## Brief
Of the lines in the entries, how many hold the word "Blender"? Give that number alone.

(Records from a data collection)
==*==

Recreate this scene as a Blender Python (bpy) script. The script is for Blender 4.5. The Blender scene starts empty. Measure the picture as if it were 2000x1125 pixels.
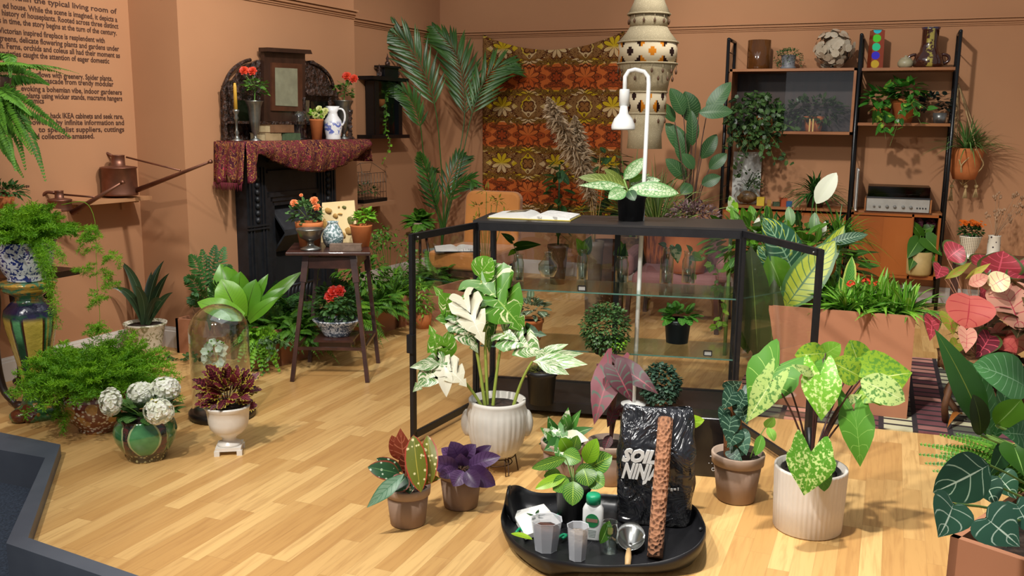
import bpy, math, random
import numpy as np
from mathutils import Vector, Matrix
C = bpy.context.scene.collection
SC = bpy.context.scene
# ---------------------------------------------------------------- camera
CAMH = 1.4; F = 1790.0; CX, CY = 1000.0, 562.5
YAW = math.radians(21.6); PITCH = math.atan((562.5-240)/F); ROLL = .0105
FW = np.array([-math.sin(YAW)*math.cos(PITCH), math.cos(YAW)*math.cos(PITCH), -math.sin(PITCH)])
_r = np.array([math.cos(YAW), math.sin(YAW), 0]); _u = np.cross(_r, FW)
RT = math.cos(ROLL)*_r+math.sin(ROLL)*_u; UP = -math.sin(ROLL)*_r+math.cos(ROLL)*_u
EYE = np.array([0, 0, CAMH])
cd = bpy.data.cameras.new('camera'); cam = bpy.data.objects.new('camera', cd); C.objects.link(cam)
cd.sensor_width = 36; cd.lens = F/2000*36; cd.clip_start = .05; cd.clip_end = 60
mw = Matrix.Identity(4)
for i in range(3):
    mw[i][0] = RT[i]; mw[i][1] = UP[i]; mw[i][2] = -FW[i]; mw[i][3] = EYE[i]
cam.matrix_world = mw
SC.camera = cam
# ---------------------------------------------------------------- world, lights, exposure
SC.view_settings.view_transform = 'Standard'; SC.view_settings.look = 'None'
SC.view_settings.gamma = 1; SC.view_settings.use_curve_mapping = False
SC.view_settings.exposure = 0.0
w = bpy.data.worlds.new('world'); SC.world = w; w.use_nodes = True
w.node_tree.nodes['Background'].inputs[0].default_value = (.95, .97, 1, 1)
w.node_tree.nodes['Background'].inputs[1].default_value = .27
def spot(loc, tgt, power, angle, rad=.07, col=(1, .96, .90), blend=.6):
    l = bpy.data.lights.new('ceiling_spot', 'SPOT'); l.energy = power; l.color = col
    l.spot_size = math.radians(angle); l.spot_blend = blend; l.shadow_soft_size = rad
    o = bpy.data.objects.new('ceiling_spot', l); C.objects.link(o); o.location = loc
    o.rotation_euler = (Vector(tgt)-Vector(loc)).to_track_quat('-Z', 'Y').to_euler()
spot((-1.9, 2.6, 3.4), (-4.2, 3.9, .9), 155, 66)
spot((-1.5, 3.4, 3.5), (-3.75, 5.2, 1.45), 350, 66)
spot((-2.3, .3, 3.4), (-1.7, 3.4, .0), 290, 78)
spot((-1.6, .8, 3.4), (-.4, 3.6, .1), 420, 78)
spot((-2.7, 4.6, 3.4), (-2.6, 8.0, 1.5), 130, 70)
spot((-.9, 4.3, 3.4), (.1, 8.0, 1.4), 330, 75)
spot((-.6, 2.4, 3.4), (.6, 4.2, .2), 450, 78)
al = bpy.data.lights.new('overhead_fill', 'AREA'); al.energy = 55; al.size = 4; al.color = (.95, .97, 1)  # unseen area light added overhead as general fill
ao = bpy.data.objects.new('overhead_fill', al); C.objects.link(ao); ao.location = (-1.6, 3.2, 4.2)

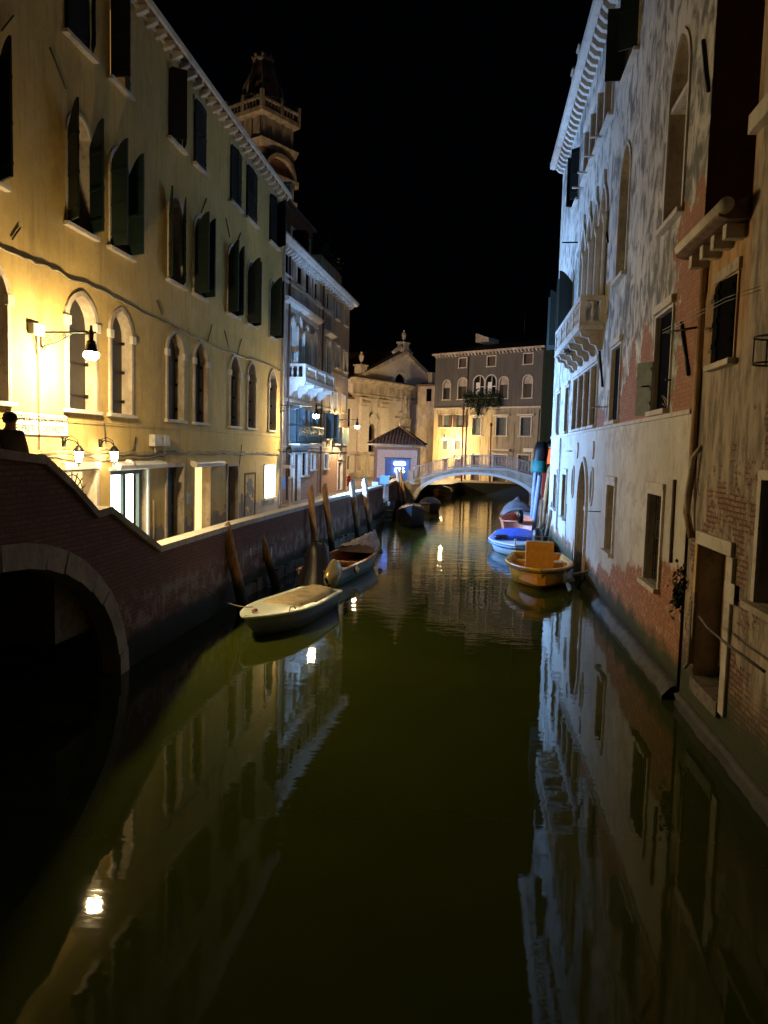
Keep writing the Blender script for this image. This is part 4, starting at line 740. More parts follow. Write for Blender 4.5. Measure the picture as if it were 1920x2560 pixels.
def tower():
    T = on(('Z5', 300, 700), 'Y', 75); cx, cy = -21.8, 75.0
    r = thing('bell_tower', 'baroque brick and stone bell tower with bulbous spire above the ochre house roof', 'bell tower', (cx, cy, 1.2), radians(-30)); Z = lambda z: z-1.2
    def sq(b, h, z0, z1, h1=None):
        h1 = h1 or h; vs = [(sx*h, sy*h, Z(z0)) for sx, sy in ((-1,-1),(1,-1),(1,1),(-1,1))]+[(sx*h1, sy*h1, Z(z1)) for sx, sy in ((-1,-1),(1,-1),(1,1),(-1,1))]
        b.add(vs, [(0,1,2,3),(4,5,6,7),(0,1,5,4),(1,2,6,5),(2,3,7,6),(3,0,4,7)])
    b = MB(); sq(b, 2.2, 1.2, 32.4); b.build('shaft', M['towerbrick'], r)
    b = MB(); sq(b, 2.3, 32.4, 33.1, 2.55); sq(b, 2.1, 33.1, 35.2); sq(b, 2.35, 35.2, 35.45, 2.6); sq(b, 2.6, 35.45, 35.7); b.build('belfry_cornice', M['ostone'], r)
    b = MB()
    for k in range(4):
        a = k*pi/2; R = Matrix.Rotation(a, 3, 'Z')
        for x in (-1.8, -.65, .65, 1.8):
            for dx, dz0, dz1, yy in ((.18, 33.1, 35.2, 2.25),):
                vs = [R @ Vector((x+sx*dx, sy, Z(z))) for sx in (-1, 1) for sy in (-yy, -2.0) for z in (dz0, dz1)]; b.add(vs, [(0,1,3,2),(4,6,7,5),(0,4,5,1),(2,3,7,6),(0,2,6,4),(1,5,7,3)])
        # curved pediment over each face of the clock stage
        n = 14; ar = [(2.1*cos(pi*i/n), 30.2+2.0*sin(pi*i/n)) for i in range(n+1)]; ar2 = [(1.75*cos(pi*i/n), 30.2+1.6*sin(pi*i/n)) for i in range(n+1)]
        for (y0, A, B) in ((-2.7, ar, ar2),):
            for i in range(n):
                vs = [R @ Vector((p[0], y, Z(p[1]))) for y in (y0, -2.2) for p in (A[i], A[i+1], B[i+1], B[i])]; b.add(vs, [(0,1,2,3),(4,5,6,7),(0,1,5,4),(2,3,7,6)])
        for z0, z1, yy in ((29.7, 30.15, 2.75), (27.9, 28.2, 2.6)):
            vs = [R @ Vector((sx*2.35, y, Z(z))) for sx in (-1, 1) for y in (-yy, -2.0) for z in (z0, z1)]; b.add(vs, [(0,1,3,2),(4,6,7,5),(0,4,5,1),(2,3,7,6),(0,2,6,4),(1,5,7,3)])
        for j in range(7):
            x = -1.8+.6*j; vs = [R @ Vector((x+sx*.12, y, Z(z))) for sx in (-1, 1) for y in (-2.5, -2.0) for z in (28.3, 29.6)]; b.add(vs, [(0,1,3,2),(4,6,7,5),(0,4,5,1),(2,3,7,6),(0,2,6,4),(1,5,7,3)])
    b.build('belfry_trim', M['ostone'], r); b = MB(); k_ = MB()
    for k in range(4):
        R = Matrix.Rotation(k*pi/2, 3, 'Z')
        for z0, z1 in ((36.55, 36.75), (35.7, 35.85)):
            vs = [R @ Vector((sx*2.55, y, Z(z))) for sx in (-1, 1) for y in (-2.6, -2.35) for z in (z0, z1)]; b.add(vs, [(0,1,3,2),(4,6,7,5),(0,4,5,1),(2,3,7,6),(0,2,6,4),(1,5,7,3)])
        for x in (-2.45, 0, 2.45):
            vs = [R @ Vector((x+sx*.13, y, Z(z))) for sx in (-1, 1) for y in (-2.65, -2.3) for z in (35.7, 37.3)]; b.add(vs, [(0,1,3,2),(4,6,7,5),(0,4,5,1),(2,3,7,6),(0,2,6,4),(1,5,7,3)])
        for j in range(10):
            x = -2.1+.42*j+(.2 if j > 4 else 0)*0
            if abs(x) > .2: q = R @ Vector((x, -2.47, 0)); b.lathe([(.08, Z(35.85)), (.05, Z(35.95)), (.09, Z(36.2)), (.05, Z(36.45)), (.08, Z(36.55))], (q.x, q.y, 0), 6)
    b.build('balustrade', M['ostone'], r)
    oc = lambda R_: 8
    b = MB(); b.lathe([(1.95, Z(35.7)), (1.95, Z(37.4)), (2.1, Z(37.5)), (2.0, Z(37.7)), (1.75, Z(38.9)), (1.35, Z(39.6)), (.95, Z(41.1)), (.85, Z(41.3))], (0, 0, 0), 8); b.sm = [False]*len(b.sm); b.build('spire', M['towerbrick'], r)
    b = MB()
    for k in range(8):
        a = pi/4*k; b.tube([(rr*cos(a), rr*sin(a), Z(z)) for rr, z in ((2.03, 37.7), (1.8, 38.9), (1.4, 39.6), (1.0, 41.1))], .12, 5)
    b.lathe([(.9, Z(41.15)), (1.05, Z(41.3)), (1.05, Z(41.5)), (.8, Z(41.6))], (0,0,0), 12); b.lathe([(2.05, Z(37.4)), (2.2, Z(37.5)), (2.1, Z(37.7))], (0,0,0), 8)
    for k in range(8): a = pi/4*k; b.lathe([(.14, 0), (.18, .25), (.05, .4)], (1.0*cos(a), 1.0*sin(a), Z(41.5)), 6)
    b.lathe([(.7, Z(41.6)), (.62, Z(42.2)), (.3, Z(42.5)), (.2, Z(42.8)), (.05, Z(43.2))], (0,0,0), 8); b.build('spire_rib', M['ostone'], r)
    b = MB(); b.tube([(0, 0, Z(43.1)), (0, 0, Z(44.6))], .04, 5).tube([(-.35, 0, Z(44.2)), (.35, 0, Z(44.2))], .04, 5); b.build('cross', M['iron'], r)
tower()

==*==

## Answer for this exercise
2